Nets Debut Dance Team (Containing Only One Native Brooklynite) and Its Cheeky Moniker: The Brooklynettes

By Bryan Joiner
New York Observer
June 14, 2012

The Observer lankered out to Brooklyn Bowl last night still trying to square the circle of a professional sports team moving to unkempt Brooklyn, but the team is doing its best job to erase that dissonance by inviting us to some killer parties before the losing starts. This particular party? Cheerleader tryouts. If you insist.

We were there to watch 27 dancers compete in an “American Idol”-like competition to determine the final spots on the dance squad, whose name at the event was revealed to be the cheeky “Brooklynettes.”

While we waited, heaping cuts of Jay-Z and Biggie boomed over the loudspeakers from DJ Eleven, and we couldn’t help bopping our heads with everyone else, mouthing the words when we knew them.

We took a spot near the action, perched above the stage. Just below it mingled photographers straining their practiced bored looks and excited reporters for small-time media outlets. In just the right lighting, they looked as pretty and well-dressed as everyone else. The dancers were a blur, all flesh and movement. David Diamante, who is also the Nets’ public address announcer, emceed the contest, announcing the women by their first names. It was all very gentleman’s clubby, except for the dreadlocks down to his waist.

A screeching in our left ear led us to strike up a conversation with Long Islander Kimberly Bodden, a stylist for Brooklyn Heights’ City Chemist. She did the makeup for the auditions, and had her favorites, specifically Melissa Timothy-Tozer, the only Brooklyn-bred one of the bunch. She said Melissa’s “Brooklyn comes out” on stage when she “gets into it.” “You can tell the way they pop their bodies if their heart is into it.” We watched the bodies popping for signs, as instructed.

Ms.
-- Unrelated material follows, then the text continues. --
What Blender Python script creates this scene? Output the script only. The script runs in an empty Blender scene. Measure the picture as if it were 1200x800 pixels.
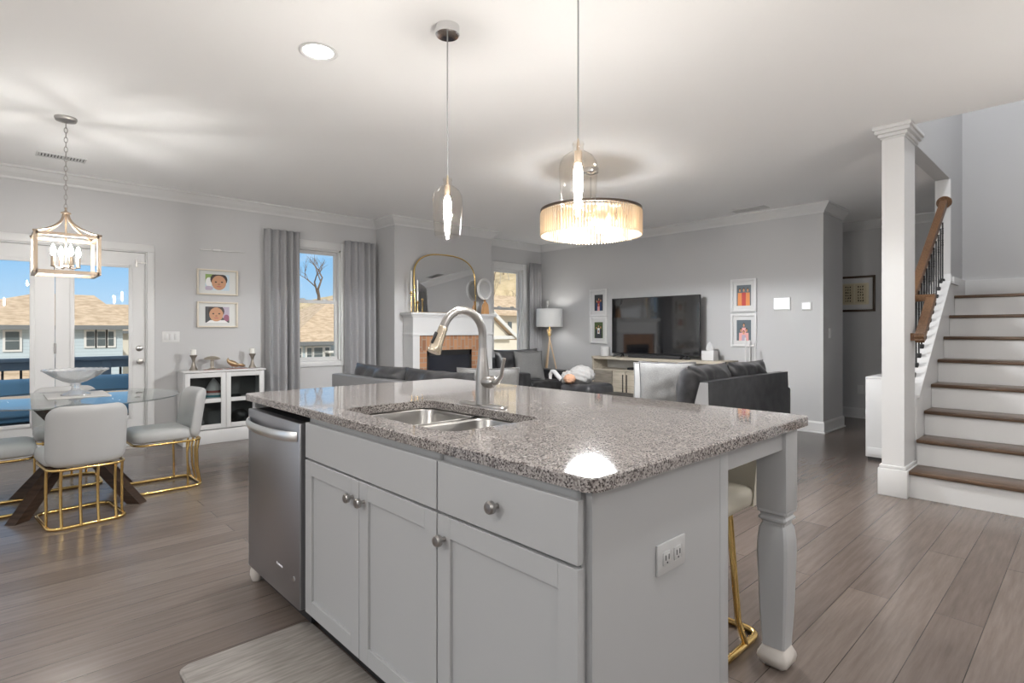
import bpy, bmesh, math, random
from mathutils import Vector, Matrix, Euler
PI = math.pi
C = bpy.context.scene.collection
sc = bpy.context.scene

# ------------------------------------------------------------------ camera
cam_d = bpy.data.cameras.new('camera')
cam_d.sensor_width = 36.0
cam_d.lens = 649.3 / 1200 * 36
cam_d.shift_y = -13 / 1200
cam_d.clip_start = 0.02
cam_d.clip_end = 400
cam = bpy.data.objects.new('camera', cam_d)
C.objects.link(cam)
cam.location = (0, 0, 1.224)
cam.rotation_euler = (PI / 2, 0, math.radians(46.753 - 90))
sc.camera = cam

# ------------------------------------------------------------------ exposure, sky, sun
sc.view_settings.view_transform = 'Standard'
sc.view_settings.look = 'None'
sc.view_settings.exposure = 0.42
sc.view_settings.gamma = 1.0
sc.view_settings.use_curve_mapping = False

world = bpy.data.worlds.new('sky')
sc.world = world
world.use_nodes = True
wn, wl = world.node_tree.nodes, world.node_tree.links
wn.clear()
wo = wn.new('ShaderNodeOutputWorld')
bg = wn.new('ShaderNodeBackground')
tc = wn.new('ShaderNodeTexCoord')
sp = wn.new('ShaderNodeSeparateXYZ')
rp = wn.new('ShaderNodeValToRGB')
wl.new(tc.outputs['Generated'], sp.inputs[0])
wl.new(sp.outputs['Z'], rp.inputs[0])
e = rp.color_ramp.elements
e[0].position = 0.0; e[0].color = (0.62, 0.80, 0.98, 1)
e[1].position = 0.45; e[1].color = (0.22, 0.45, 0.82, 1)
x = rp.color_ramp.elements.new(0.10); x.color = (0.33, 0.61, 0.94, 1)
mp = wn.new('ShaderNodeMapping')
mp.inputs['Scale'].default_value = (2.2, 2.2, 6.5)
mp.inputs['Location'].default_value = (0.35, 0.1, 0.2)
nz = wn.new('ShaderNodeTexNoise')
nz.inputs['Scale'].default_value = 1.6
nz.inputs['Detail'].default_value = 7
cr = wn.new('ShaderNodeValToRGB')
cr.color_ramp.elements[0].position = 0.50; cr.color_ramp.elements[0].color = (0, 0, 0, 1)
cr.color_ramp.elements[1].position = 0.64; cr.color_ramp.elements[1].color = (1, 1, 1, 1)
# clear sky to the north; unseen southern clouds added to whiten the daylight
sub = wn.new('ShaderNodeMath'); sub.operation = 'MULTIPLY_ADD'
sub.inputs[1].default_value = -0.28; 
wl.new(sp.outputs['Y'], sub.inputs[0])
wl.new(nz.outputs['Fac'], sub.inputs[2])
addc = wn.new('ShaderNodeMath'); addc.operation = 'ADD'; addc.inputs[1].default_value = 0.20
wl.new(sub.outputs[0], addc.inputs[0])
mixc = wn.new('ShaderNodeMixRGB')
mixc.inputs[2].default_value = (1.0, 1.0, 1.0, 1)
wl.new(tc.outputs['Generated'], mp.inputs[0])
wl.new(mp.outputs[0], nz.inputs['Vector'])
wl.new(addc.outputs[0], cr.inputs[0])
wl.new(cr.outputs[0], mixc.inputs[0])
wl.new(rp.outputs[0], mixc.inputs[1])
wl.new(mixc.outputs[0], bg.inputs[0])
bg.inputs[1].default_value = 0.78
wl.new(bg.outputs[0], wo.inputs[0])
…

Bodden’s hunch was correct. Melissa, like most of the girls there, made the team. As coach Adar Wellington—a sophisticated stunner in her own right—told us, this was mostly for picking out the final few spots, and, it was implied by the TV trucks outside and presence of heavyweight Bronx-born choreographer Rhapsody Jones as one of the judges, public relations. Ms. Wellington has been working hard to mold the team and its routine into something that screams “Kings County,” forgoing her typical offseason. “You’ll know we’re in Brooklyn when we walk in,” she promised.

As designer of the team’s uniforms, David Dalrymple also tried to create something distinctly BK. He said he was “really excited about the color statement, color story,” the “sophisticated” black and white compared to the team’s bleedy old red, white and blue. As he spoke, a blur of skateboarders bloomed past in an amazing color statement, color story, totally ignoring the media circus, which included famed designer and ginger Patricia Field lamenting the 1957 move of the Dodgers before reaching for a cigarette.
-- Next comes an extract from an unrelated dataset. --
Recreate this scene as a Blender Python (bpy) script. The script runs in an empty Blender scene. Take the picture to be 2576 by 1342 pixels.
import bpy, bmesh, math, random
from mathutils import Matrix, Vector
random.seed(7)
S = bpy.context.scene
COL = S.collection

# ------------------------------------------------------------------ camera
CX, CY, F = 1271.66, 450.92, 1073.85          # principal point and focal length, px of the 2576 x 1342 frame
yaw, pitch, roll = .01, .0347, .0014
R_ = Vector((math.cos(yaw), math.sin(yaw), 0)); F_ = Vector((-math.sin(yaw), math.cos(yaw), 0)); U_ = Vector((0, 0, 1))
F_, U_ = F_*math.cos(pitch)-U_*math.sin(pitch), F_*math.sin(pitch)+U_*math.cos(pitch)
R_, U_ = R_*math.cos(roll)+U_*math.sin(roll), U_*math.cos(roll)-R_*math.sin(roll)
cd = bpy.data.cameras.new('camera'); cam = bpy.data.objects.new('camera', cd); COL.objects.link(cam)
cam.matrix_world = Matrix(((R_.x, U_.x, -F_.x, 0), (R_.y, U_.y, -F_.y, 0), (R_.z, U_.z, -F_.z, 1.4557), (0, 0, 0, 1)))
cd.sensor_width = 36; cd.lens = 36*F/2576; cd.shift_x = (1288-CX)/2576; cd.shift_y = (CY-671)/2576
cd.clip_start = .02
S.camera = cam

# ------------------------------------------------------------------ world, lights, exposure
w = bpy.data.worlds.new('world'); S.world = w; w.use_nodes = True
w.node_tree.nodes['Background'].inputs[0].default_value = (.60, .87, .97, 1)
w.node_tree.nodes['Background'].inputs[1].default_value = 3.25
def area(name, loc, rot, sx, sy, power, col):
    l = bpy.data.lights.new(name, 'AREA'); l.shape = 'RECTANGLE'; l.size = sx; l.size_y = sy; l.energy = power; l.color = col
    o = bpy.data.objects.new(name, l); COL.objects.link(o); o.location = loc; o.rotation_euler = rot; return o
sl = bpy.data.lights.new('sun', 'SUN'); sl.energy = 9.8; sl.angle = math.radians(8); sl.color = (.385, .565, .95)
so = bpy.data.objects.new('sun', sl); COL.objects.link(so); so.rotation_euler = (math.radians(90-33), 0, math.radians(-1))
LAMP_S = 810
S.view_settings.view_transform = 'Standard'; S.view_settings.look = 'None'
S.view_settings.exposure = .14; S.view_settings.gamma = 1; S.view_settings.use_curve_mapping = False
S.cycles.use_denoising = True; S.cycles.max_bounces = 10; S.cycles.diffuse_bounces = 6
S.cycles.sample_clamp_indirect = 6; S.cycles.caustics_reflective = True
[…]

A few dancers got our attention during the auditions. Jordan, from Charlotte, was a contortionist who basically separated her gummy shoulder on stage just for the whip. She was, like Ms. Field, a coppertop. Most of the dancers were blondes or brunettes. She was making it. Same with Melissa and India, who had loaded the crowd with supporters, sending them into Bieber-like hysterics when she popped her body. Her heart was into it, we think.

For Melissa, it was a commencement and coronation all at once. The LaGuardia High School graduate and Flatbush native said she immediately thought, “There’s gotta be a dance team!” when she first heard about the team’s move. She had tried out for other teams in Philadelphia, but this was serendipity, and in some ways, last night was her show, and everyone knew it. Pomp aside, 50+ gigs for a working dancer is nothing to sneeze at.

Before we left, Ms. Bodden, the stylist, sought us out. She was proud of herself for picking Melissa earlier in the night. “I told you she was good. She’s just got that energy,” she said in her Long Island brogue, then disappeared back into the colorful crowd, heading through the local hipsters for the bar, all sophistication in her black-and-white T-shirt.